地場産物を活用した親子料理教室も行った。自分の体を自分自身の力で養っていける能力を身につけさせることは、学習指導要領がめざす生きる力につながる究極の食育だと考える。料理を作ることを覚えると、食事の重要性とか、作ってくれる人たちへの感謝の気持ち、社会性、ともに食べることの楽しさ、心身の健康、食文化、食品を選ぶ力、そして、思いやりの気持ちが育つ。
食育の評価について、文部科学省が作成した「栄養教諭を中核としたこれからの学校の食育」においては、活動指標と成果指標の両方を評価することを求めている。地場産物活用の評価として、活動指標では、たとえば献立を活用して食文化や食品の産地等を計画的に指導できたか、家庭や地域、生産者等と連携して給食を提供出来たか、計画的に地場産物の活用が出来たかというようなことを5段階評価する。成果指標としては子供たちがどう変容していったか、給食を残さず食べた児童の割合、地場産物に関心があると回答した児童の割合、保護者の変容ならば、地場産物・国産食材の使用割合、地場産物を意図的に使用する割合等で評価してはどうか。
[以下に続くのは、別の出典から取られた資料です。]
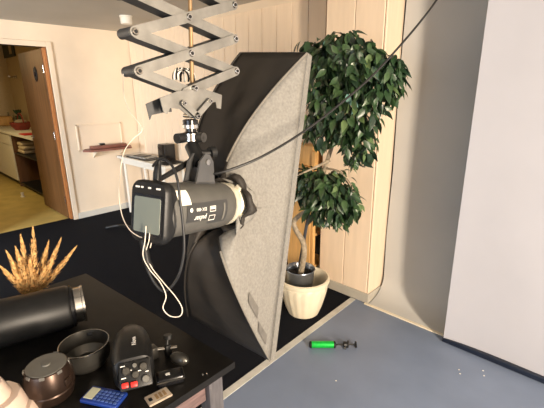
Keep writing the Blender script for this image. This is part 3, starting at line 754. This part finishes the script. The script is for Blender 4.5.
# ============================================================ scissor arm
XP = -.86
YL, YRr, YM = .464, .760, .611
sc = thing('scissor_arm', 'aluminium pantograph scissor arm hanging from the ceiling above the flash head', 'scissor arm', (XP, YM, ZC))
SL = sc.location
def chan(bm, p, q, hgt, depth, th=.0025, x0=0):
    """U channel between pivots p,q (y,z), web at x0 facing +x, flanges running -x"""
    d = Vector((0, q[0]-p[0], q[1]-p[1])); L = d.length; d.normalize(); n = Vector((1, 0, 0)).cross(d)
    P0 = Vector((x0, p[0], p[1])); out = []
    pts = []
    for k in range(9): t = PI/2+k/8*PI; pts.append(P0+d*(math.cos(t)*hgt/2)+n*(math.sin(t)*hgt/2))
    Q0 = Vector((x0, q[0], q[1]))
    for k in range(9): t = -PI/2+k/8*PI; pts.append(Q0+d*(math.cos(t)*hgt/2)+n*(math.sin(t)*hgt/2))
    return pts, d, n
def arm(p, q, hgt, depth, x0, m1, m2):
    pts, d, n = chan(None, p, q, hgt, depth, x0=x0)
    pts = [v-SL for v in pts]
    bm = B(); prism(bm, pts, Vector((-.003, 0, 0))); o = obj('arm', bm, m1, sc)
    bm = B()   # flange strip
    f = [bm.verts.new(v+Vector((-.003, 0, 0))) for v in pts]; g = [bm.verts.new(v+Vector((-depth, 0, 0))) for v in pts]; N = len(pts)
    for i in range(N): bm.faces.new((f[i], g[i], g[(i+1) % N], f[(i+1) % N]))
    c = obj('flange', bm, m2, o, SM)
zL = lambda k: 1.586+.083*k
zR = lambda k: 1.594+.084*k
K = 8
for k in range(-1, K):
    # rising to the right, in front
    if k >= 0:
        arm((YL, zL(k)), (YRr, zR(k+1)), .0235, .064, XP, 'steel', 'steel_dark')
        if k > 0: arm((YL, zL(k)), (YRr, zR(k-1)), .0235, .045, XP-.006, 'steel', 'steel_dark')
# lowest pair meets the carrier plate
arm((.588, 1.538), (YRr, zR(0)), .0235, .030, XP, 'steel', 'steel_dark')
arm((YL, zL(0)), (.640, 1.528), .0235, .040, XP-.006, 'steel', 'steel_dark')
def pivot(y, z, r=.0085, dx=0):
    bm = B(); my = Matrix.Translation(Vector((XP+dx, y, z))-SL) @ Matrix.Rotation(PI/2, 4, 'Y')
    lathe(bm, [(r, -.058), (r, .002), (r*.8, .005), (r*.45, .005), (r*.45, .0035), (r*.05, .0035)], 16, my); p = obj('pivot', bm, 'chrome', sc, SM)
    bm = B(); lathe(bm, [(r*.5, .0045), (r*.5, .006)], 10, my); obj('pin', bm, 'black', p, SM)
for k in range(0, K):
    pivot(YL, zL(k)); pivot(YRr, zR(k)); pivot(YM, (zL(k)+zR(k+1))/2)
pivot(YM, 1.548, .0075, .008)
# carrier plates
def pl_px(pts, x, dx, m, lab=None):
    bm = B(); prism(bm, [onx(a, b, x)-SL for a, b in pts], Vector((dx, 0, 0))); return obj('carrier_plate', bm, m, sc, None, lab)
PLT = [(160, 98), (178, 91), (205, 89), (222, 95), (221, 109), (217, 108), (216, 102), (206, 103), (196, 117), (190, 117), (180, 109), (170, 108), (168, 114), (164, 113)]
pl_px(PLT, XP+.006, -.003, 'steel')
pl_px([(146, 104), (160, 98), (170, 100), (172, 112), (166, 112), (152, 115), (150, 120)], XP-.045, -.003, 'steel_dark')
pl_px(PLT, XP-.03, -.003, 'steel_dark')
for (pa, pb) in (((180, 103), (194, 116)), ((206, 101), (193, 116))):
    a = onx(*pa, XP); b = onx(*pb, XP); arm((a.y, a.z), (b.y, b.z), .015, .008, XP+.019, 'steel', 'steel_dark')
    for c in (a, b): pivot(c.y, c.z, .0055, .019)
# spigot and clamp
sp = thing('spigot_clamp', 'black and chrome spigot clamp between scissor arm and flash head', 'clamp', onx(190, 118, XP-.012))
t0 = sp.location.copy(); yk = HM @ Vector((0, -.145, .118))
zt = t0.z
def zz(py): return onx(190, py, XP-.012).z-zt
yo = yk-t0
bm = B(); lathe(bm, [(.013, zz(119)), (.020, zz(120)), (.020, zz(128)), (.014, zz(129)), (.014, zz(134))], 20); obj('spigot', bm, 'blackgloss', sp, SM)
bm = B(); lathe(bm, [(.0205, zz(124)), (.022, zz(124.5)), (.022, zz(128)), (.0205, zz(128.5))], 20); obj('spigot_ring', bm, 'chrome', sp, SM)
bm = B(); lathe(bm, [(.016, zz(142)), (.023, zz(140.5)), (.023, zz(133)), (.016, zz(131.5))], 20); obj('socket', bm, 'chrome', sp, SM)
bm = B(); cyl(bm, (.012, .004, zz(137)), (.040, .012, zz(137)), .0125, 16); cyl(bm, (.0395, .012, zz(137)), (.0415, .0125, zz(137)), .005, 10); obj('locking_knob', bm, 'gunmetal', sp, SM)
bm = B(); cyl(bm, (-.0, -.022, zz(137)), (.004, -.048, zz(137)), .013, 14); obj('knob', bm, 'black', sp, SM)
bm = B(); lathe(bm, [(.010, zz(146)), (.010, zz(141))], 14); obj('brass_pin', bm, 'brass', sp, SM)
bm = B(); tube(bm, [(0, 0, zz(145)), (0, 0, zz(146)), Vector((yo.x*.7, yo.y*.7, zz(158))), Vector((yo.x, yo.y, yo.z-.005))], [.014, .0195, .0195, .0155], 18); obj('stem', bm, 'black', sp, SM)
bm = B(); q = Vector((yo.x*.6, yo.y*.6, zz(152))); tube(bm, [q, q+Vector((.01, .034, -.002)), q+Vector((.01, .035, -.002)), q+Vector((.012, .05, 0))], [.008, .008, .016, .016], 12); obj('side_knob', bm, 'black', sp, SM)
# ceiling carriage and rail
rail = thing('ceiling_rail', 'dark aluminium ceiling rail carrying the scissor arm', 'rail', (XP-.03, .6, ZC))
bm = B(); box(bm, (-.03, -1.4, -.028), (.03, 1.5, -.001), None, .003); obj('track', bm, 'steel_dark', rail)
# brass rod
bm = B(); b0 = onx(190, 0, XP-.03); b1 = onx(192, 84, XP-.03)
tube(bm, [(b1.x, b1.y, b1.z), (b0.x, b0.y, b0.z), (XP-.03, .62, ZC-.03)], .0055, 10); tag(obj('spring_rod', bm, 'brass', None, SM), 'thin brown rod running down the middle of the scissor arm', 'rod')
# striped black-and-white coil seen between the arms
p = onx(183, 78, XP-.075)
cp = thing('cable_coil', 'small black and white ribbed coil tucked behind the scissor arm', 'coil', p)
for i in range(7):
    bm = B(); t = -1.1+i*.36
    tube(bm, [Vector((0, .030*math.cos(s)*math.cos(t)*1.0+.016*math.sin(t), .024*math.sin(s))) + Vector((.012*math.cos(s)*math.sin(t), 0, 0)) for s in np.linspace(-.4, PI+.2, 12)], .0030, 6)
    obj('coil_turn', bm, 'print' if i % 2 else 'black', cp, SM)

# ============================================================ cables
def cable(name, pts, r, m, label, group=None, parent=None):
    bm = B(); tube(bm, spline(pts, 8), r, 8); return tag(obj(name, bm, m, parent, True), label, 'cable', group)
pw = [dep(445, -12, 1.35), dep(428, 12, 1.33), dep(405, 40, 1.30), dep(372, 76, 1.26), dep(335, 108, 1.2), dep(300, 134, 1.13), dep(265, 155, 1.06), dep(238, 167, 1.03), dep(218, 173, 1.02), dep(203, 175, 1.03)]
top = Vector((-.35, 2.2, ZC-.01))
cable('power_cable', [pw[0]+(pw[0]-pw[1])*1.5]+pw, .0037, 'rubber', 'long black cable sweeping across the plant and softbox to the flash head')
cable('sync_cable', [HM @ Vector((-.012, -.283, .115)), dep(153, 166, .86), dep(160, 159, .84), dep(170, 163, .83), dep(177, 178, .82), dep(180, 200, .82), dep(183, 225, .83), dep(184, 250, .84), dep(180, 272, .85), dep(172, 286, .86), dep(163, 291, .86), dep(154, 282, .86), dep(147, 268, .86), dep(143, 255, .86), dep(142, 243, .86)], .0030, 'rubber', 'black cable looping over and below the back of the flash head')
cable('trigger_wire', [onx(123, 74, XP-.04), dep(124, 95, .98), dep(130, 112, .97), dep(142, 129, .96), dep(133, 139, .95), dep(124, 152, .94), dep(120, 175, .93), dep(119, 195, .92), dep(122, 215, .90), dep(129, 229, .88), dep(138, 236, .87), dep(145, 238, .87)], .0011, 'wire', 'thin white wire hanging from the scissor arm past the flash head')
cable('wire_loop', [dep(146, 226, .85), dep(145, 240, .85), dep(143, 256, .85), dep(150, 270, .85), dep(160, 282, .85), dep(166, 296, .85), dep(163, 308, .85), dep(170, 316, .85), dep(180, 316, .85), dep(182, 308, .85), dep(175, 296, .85), dep(163, 282, .855), dep(152, 268, .855), dep(146, 254, .855), dep(149, 240, .855), dep(150, 228, .855)], .0012, 'wire', 'white wire hanging in a long loop below the flash screen')
cable('short_wire', [dep(161, 224, .87), dep(157, 232, .86), dep(153, 238, .86), dep(150, 248, .86)], .0011, 'wire', 'short white wire beside the black connector under the flash screen')
bm = B(); a, b, c = dep(143, 240, .86), dep(147, 262, .86), dep(152, 268, .86); tube(bm, [a, b, c], [.008, .009, .005], 10)
tag(obj('jack_connector', bm, 'black', None, SM), 'small black cable connector hanging under the flash screen', 'connector')

# ============================================================ table
TZ = .75
tb = thing('black_table', 'black-topped table with grey legs in the left foreground', 'table', (-1.24, .1, 0))
TX0, TX1, TY1, TY0 = -1.716, -.768, .628, -.55
TL_ = tb.location
bm = B(); prism(bm, [Vector(p)-TL_ for p in ((TX0, .565, TZ-.022), (TX0, TY0, TZ-.022), (TX1, TY0, TZ-.022), (TX1, TY1+.005, TZ-.022))], Vector((0, 0, .022)))
obj('tabletop', bm, 'tabletop', tb)
for x0, y0 in ((TX1-.062, TY1-.085), (TX1-.062, TY0+.03), (TX0+.02, TY0+.03), (TX0+.02, .565-.07)):
    lb(tb, 'leg', (x0, y0, 0.001), (x0+.05, y0+.05, TZ-.023), 'tleg', .003)
lb(tb, 'apron', (TX1-.05, TY0+.08, TZ-.10), (TX1-.03, TY1-.087, TZ-.023), 'apron', .002)
lb(tb, 'apron', (TX0+.07, TY1-.13, TZ-.10), (TX1-.063, TY1-.11, TZ-.023), 'apron', .002)
lb(tb, 'apron', (TX0+.03, TY0+.08, TZ-.10), (TX0+.05, .49, TZ-.023), 'apron', .002)

# long black strobe tube lying on the table
cR = .075
e1 = onz(75, 306, TZ+cR); e0 = onz(-10, 327, TZ+cR); dd = (e0-e1); dd.z = 0; dd.normalize()
zax = -dd; xax = Vector((0, 0, 1)).cross(zax).normalized()
tm = frame_m(Vector((e1.x, e1.y, TZ+.0785)), xax, zax.cross(xax), zax) @ Matrix.Scale(1.09, 4)
st = thing('snoot_tube', 'long black flash tube with silver end ring lying on the table', 'flash tube', mtx=tm)
bm = B(); lathe(bm, [(.050, -.50), (.068, -.49), (.071, -.30), (.069, -.02), (.064, -.012), (.055, -.012)], 40); obj('barrel', bm, 'black', st, SM)
bm = B(); lathe(bm, [(.058, -.012), (.0655, -.011), (.0655, -.004), (.060, -.002), (.060, .0)], 40); obj('collar', bm, 'blackgloss', st, SM)
bm = B(); lathe(bm, [(.052, 0), (.0555, .001), (.0555, .020), (.0585, .022), (.0585, .028), (.053, .029), (.050, .002)], 40, None, False); obj('end_ring', bm, 'chrome', st, SM, 'silver end ring')
bm = B(); tube(bm, [(.0, .064, -.28), (.0, .085, -.30), (.03, .09, -.34)], [.012, .014, .01], 10); obj('lever', bm, 'black', st, SM)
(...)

文部科学省が実施している「社会的課題に対応するための学校給食の活用事業」の愛媛県の報告では、その町の食材を知らない子供たちが、29年に19%いたのが30年に6%に減り、地産地消の推進を知らない人たちが取組を進める前に28%だったのが8%に減っている。青森県田子町では児童の変容として、副菜の残食率がある。食育が進むと子供たちは感謝して食べるようになったり、栄養のバランスを考えて食べるようになったりするので、27年度とくらべて29年度は残食率が減っている。保護者の変容では、食事に地元産の食材を使用すること、伝統的な食文化や行事食を学ぶというのが増えている。このように評価をしていきたい。
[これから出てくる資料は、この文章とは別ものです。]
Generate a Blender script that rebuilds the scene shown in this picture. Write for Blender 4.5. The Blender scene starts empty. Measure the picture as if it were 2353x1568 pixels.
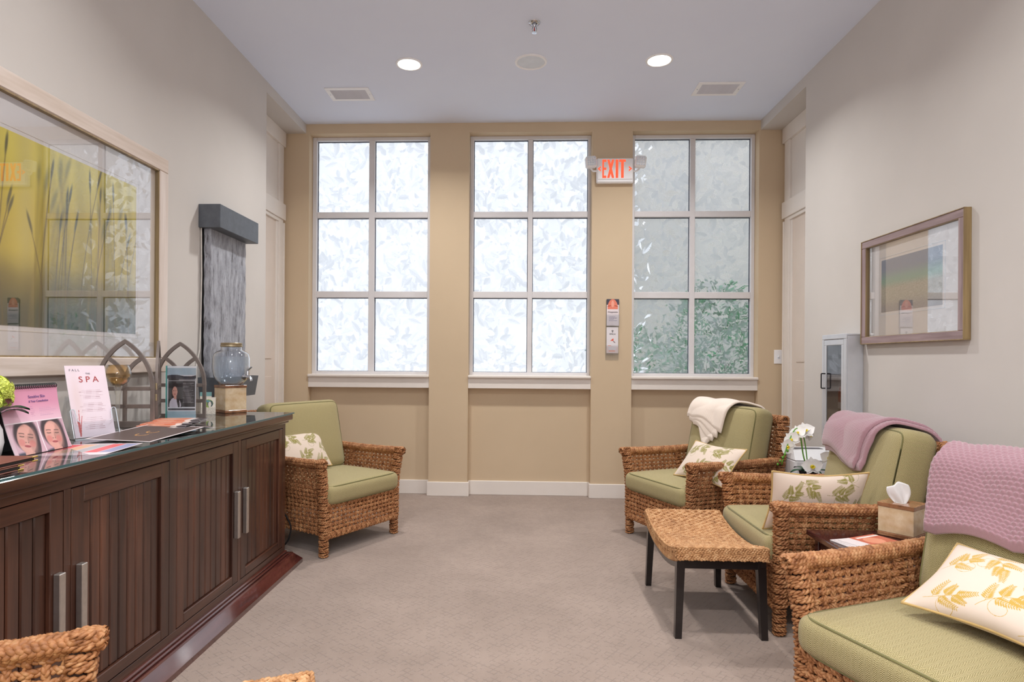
import bpy, bmesh, math, random
import numpy as np
from mathutils import Matrix, Vector

SC = bpy.context.scene
COL = SC.collection
PI = math.pi
RNG = np.random.default_rng(7)
random.seed(7)

# ------------------------------------------------------------------ camera
cam_d = bpy.data.cameras.new('camera')
cam = bpy.data.objects.new('camera', cam_d)
COL.objects.link(cam)
cam_d.sensor_width = 36.0
cam_d.sensor_fit = 'HORIZONTAL'
cam_d.lens = 36.0 * 1400.0 / 2353.0
cam_d.shift_x = 31.5 / 2353.0
cam_d.shift_y = 44.0 / 2353.0
cam_d.clip_start = 0.02
YAW, ROLL = math.radians(2.25), math.radians(0.37)
cam.matrix_world = (Matrix.Translation((0, 0, 1.2)) @ Matrix.Rotation(YAW, 4, 'Z')
                    @ Matrix.Rotation(PI / 2, 4, 'X') @ Matrix.Rotation(ROLL, 4, 'Z'))
SC.camera = cam

# ------------------------------------------------------------------ world, exposure
world = bpy.data.worlds.new('sky')
SC.world = world
world.use_nodes = True
_bg = world.node_tree.nodes['Background']
_bg.inputs[0].default_value = (0.88, 0.91, 1.0, 1)
_bg.inputs[1].default_value = 1.12
SC.view_settings.view_transform = 'Standard'
SC.view_settings.look = 'None'
SC.view_settings.exposure = 0.33
SC.view_settings.gamma = 1.0
SC.view_settings.use_curve_mapping = False
SC.cycles.max_bounces = 10
SC.cycles.diffuse_bounces = 5
SC.cycles.glossy_bounces = 4
SC.cycles.transmission_bounces = 8
SC.cycles.transparent_max_bounces = 16
SC.cycles.caustics_reflective = False
SC.cycles.caustics_refractive = True
SC.cycles.sample_clamp_indirect = 6.0
SC.cycles.use_denoising = True
LAMP_W = 27.0
GLOBE = 40.0

# ------------------------------------------------------------------ helpers
def lin(c):
    c = np.asarray(c, float) / 255.0
    return np.where(c <= 0.04045, c / 12.92, ((c + 0.055) / 1.055) ** 2.4)

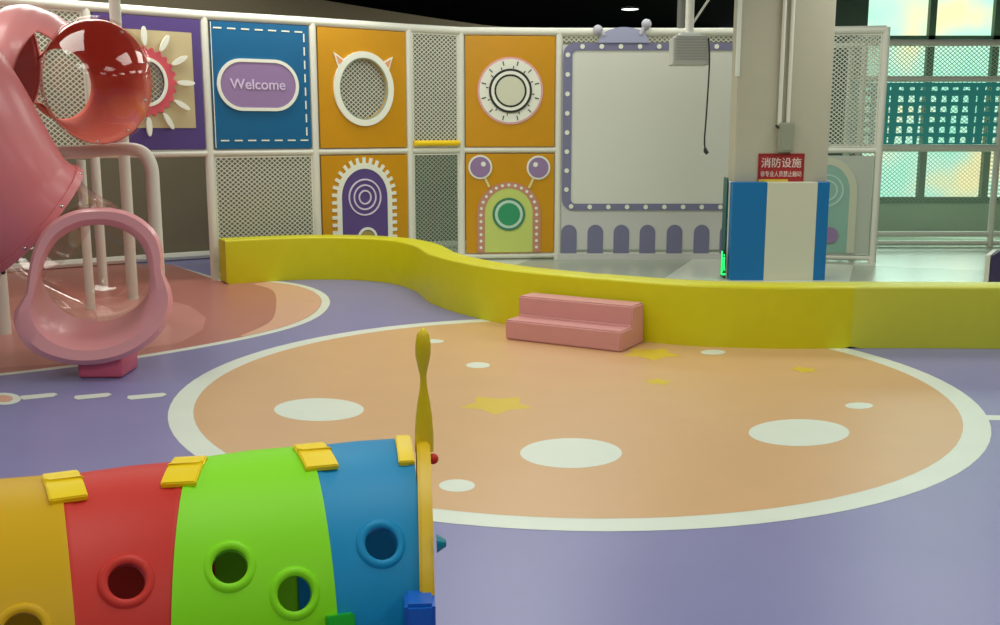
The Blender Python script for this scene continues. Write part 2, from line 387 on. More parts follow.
def text_part(s, P, ac, zc, size, mat, parent, off, name='lettering', xs=1.0, th=.003, bold=0.0):
    cu = bpy.data.curves.new('tmp_text', 'FONT'); cu.body = s; cu.size = size; cu.align_x = 'CENTER'; cu.align_y = 'CENTER'; cu.extrude = th; cu.offset = bold
    o = bpy.data.objects.new('tmp_text', cu); COL.objects.link(o); bpy.context.view_layer.update()
    me = bpy.data.meshes.new_from_object(o.evaluated_get(bpy.context.evaluated_depsgraph_get()))
    bm = NB(); bm.from_mesh(me); bpy.data.objects.remove(o); bpy.data.curves.remove(cu)
    for v in bm.verts:
        v.co = P.p(ac+v.co.x*xs, zc+v.co.y, off+v.co.z)
    bpy.data.meshes.remove(me)
    return mk(name, bm, mat, parent)
tc_ = P.px(257, 85); text_part('Welcome', P, tc_[0], tc_[1], .155, M('letter_pale', (214, 196, 226), .5), t, O+.016, bold=.0015)
# orange board with eared round hole
P = pl(2, 3); hc = P.px(362.5, 89)
t = thing('eared_hole_panel', 'orange board with eared white ring around a netted round hole', 'play panel', pbase(P, ZU0)); board(t, P, ZU0, ZU1, ORANGE, hole=(hc, .30, .33))
bm = NB(); P.ring(bm, hc, .385, .42, .315, .35, O-.004, .03); mk('ring', fix(bm), CREAM, t)
for L in ([(332, 52), (337, 68), (344, 61)], [(391, 57), (380, 63), (387, 71)]):
    bm = NB(); P.poly(bm, [P.px(*q) for q in L], O, .018); mk('ear', fix(bm), CREAM, t)
    cxy = [sum(q[i] for q in L)/3 for i in (0, 1)]
    bm = NB(); P.poly(bm, [P.px(cxy[0]+(q[0]-cxy[0])*.6, cxy[1]+(q[1]-cxy[1])*.6) for q in L], O+.019, .004); mk('ear_inside', fix(bm), M('peach_print', (232, 160, 110), .5), t)
bm = NB(); P.ring(bm, hc, .318, .353, .302, .336, O-.05, .07); mk('hole_rim', fix(bm), NETG, t)
bm = NB(); P.net(bm, 0, 0, 3, 3, w=.0048, o=-.03, hole=(hc, .315, .35)); mk('net', bm, NETM, t)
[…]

地場産物を使用した学校給食を活用して、教育(食育)に生かすことが、重要なのであって、ただ単に食べさせれば良いと言うものではない。産物がこの地域で生産されている背景を学び、児童生徒が生産体験をすることによって生産者の思いや苦労を学び、感謝の心を育む。社会科や家庭科、総合的な学習の時間を通して食文化を学び、食品を選択する能力を身につける。
私は、「郷土を愛する気持ち」を育むことが「地場産物を使用した学校給食を活用した食育」のゴールだと思っている。私の住んでいる地域にはこんな素敵な食品があって、それはこのような気候風土があったから、私たちの先祖がこんな食品をもってきてくれたから、私はこんな素敵な美味しい物が採れるところに住んでいて幸せだというように感じてほしい。郷土を愛する気持ちがあれば、次に県を愛する気持ちになり、もっと拡大すると日本を愛する気持ちになる。そしてもっともっと拡大すれば地球規模で愛することができる人になる。そういうことが、地場産物を活用した食育の目指すものではないかと考える。
そして、自分の地域以外で作られているものを危険と思うのではなく、地域外にも安全なものもあることを理解した上で地域の物を愛して食べる人に育って欲しいと考えている。